Kur’an’dan ayrı kalması sebebiyle ölüdür. Rasûlullah’ın hayat veren çağrısına
uymamışsa, hayattan mahrumdur o insan. Çünkü Rabbimiz Enfâl sûresinde şöyle
buyurur:
“Ey
inananlar! Allah ve Peygamber, sizi, hayat verecek şeye çağırdığı zaman icabet
edin.”
(Enfâl 24)
Âyet-i
kerîmeden anlıyoruz ki, Allah ve Resûlünün çağırdığı şey, hayat veren şeydir ve
ondan mahrum olanlar da ölüdür. Yine biliyoruz ki, Kur’an’ın bir adı da ruhtur
ve bu ruhla ilişkisi kesilmiş insan ölüdür. Zaten irtidat eden, Kur’an’dan
irtibatını kesen kişi, ruh hakkını, hayatiyet hakkını kaybettiği için İslâm’da
ölümü hakketmiş insandır. İşte böyle vahiyle, ruhla tanışamamış bir ölüyle,
vahiyle dirilmiş kimse bir olur mu? diyor Rabb’ımız. Nûr sahibi bir Müslümanla
bu nûrdan mahrum olan kâfir bir olur mu?
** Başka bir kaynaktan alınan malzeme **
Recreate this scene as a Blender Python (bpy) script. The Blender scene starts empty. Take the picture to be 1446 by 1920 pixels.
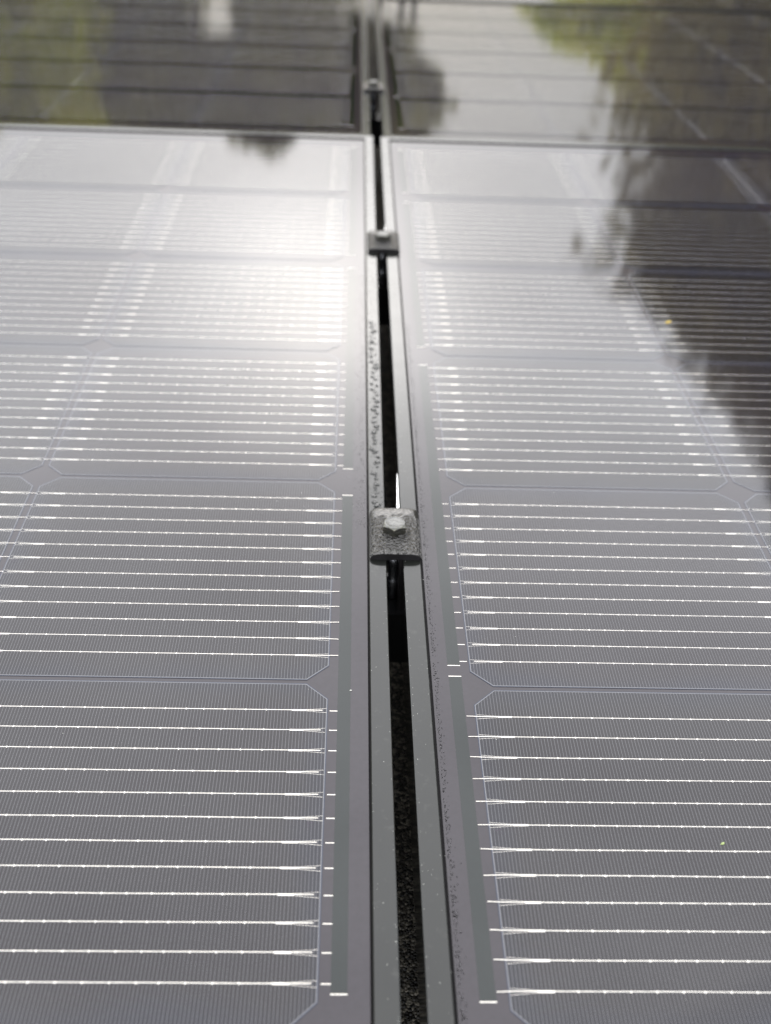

Eline el feneri verilmiş ve onunla yürüyen
bir adamla, karanlıkta el yordamıyla, düşe kalka yürümeye çalışan insan hiç bir
olur mu?
“Şüphesiz ki ey peygamberim, sana
ulaştırdığımız bu ruhla insanlara hidâyeti, sırât-ı müstakîmi gösteriyor, rehberlik
ediyorsun. Sen Hakka, doğru yola, kılavuzluk, mihmandarlık ediyorsun. Hidâyet
sadece Allah’a aittir. Kitap da, peygamber de, Kâbe de sadece hidâyet
vasıtaları, hidâyet rehberleridir.” Allah’ın Resûlü tüm hayatıyla bize hidâyet
yolunu göstermiştir ama onun da hidâyete ulaştırma yetkisi yoktur. “Ey
peygamberim, sen ancak hidâyet yolunu gösterirsin. Bu öyle bir yol ki:
53.
“Göklerde ve yerde bulunan her şey kendisinin olan Allah’ın yoluna. İyi bilin
ki bütün işler sonunda Allah'a döner.”
Bu yol
Allah’ın yoludur. Göklerde ve yerdekilerin tümünün Rabbi olan, herkese ve her
şeye egemen olan Allah’ın yoludur bu yol. Allah’ın seçip kendilerine vahyini aktardığı
bu örnek kullarının yoluna giren, onların izlerinden giden insanlar, Allah
yoluna, cennet yoluna girmiş ve Allah’ın rızasını kazanmışlar demektir.
Bu dünyada
kendisine isyan eden, kitabını ve peygamberini tanımadan yaşamaya kalkışan
Firavunları cezalandırdığı gibi, yarın âhirette de onları cezaların, azapların
en dayanılmazının içine atacaktır.
Unutmayın
ki işlerin tamamı sonunda O’na döndürülecektir. Ne yaparsanız yapın, nasıl
yaşarsanız yaşayın, sonunda O’nun huzuruna gidecek ve yaşadığınız hayatın hesabını
O’na ödeyecek, O’na hesap vereceksiniz. Hiç kimsenin O’nun sorgulamasından
kaçıp kurtulması mümkün değildir.
Bu, dünyada
da böyledir, âhirette de böyle olacaktır. Tüm işler Allah döndürülür. Hukukla
ilgili tüm problemlerin çözümü Allah’tır, Allah’ın kitabıdır. Ekonomiyle ilgili
tüm işler, siyasal ve sosyal yapılanmaların tümü Allah’a döndürülmelidir. Her
şey Allah’ın değerlendirmesine tabi tutulmalıdır. Bugün böyle olduğu gibi,
yarın da böyle olacaktır. Yaptıklarınızın tümünü yarın değerlendirecek ve bu
değerlendirmenin sonucu olarak da yaşadığınız hayata göre ya cennet ya da
cehennem takdiri yine Allah tarafından yapılacaktır. Allah’ın, cennetine lâyık
gördükleri cennete uçarken, cehennemlik görülenler de hor, hakir mahluklar olarak
cehenneme akacak ve dolacaklardır.
Rabbim
bütün bu uyarılarıyla yol bulan, Allah’ın istediği kulluğu ve teslimiyeti
gerçekleştirerek cennetine ve rızasına eren kullarından eylesin. Ve âhiru
dâvana enilhamdü lillâhi Rabbil’âlemîn.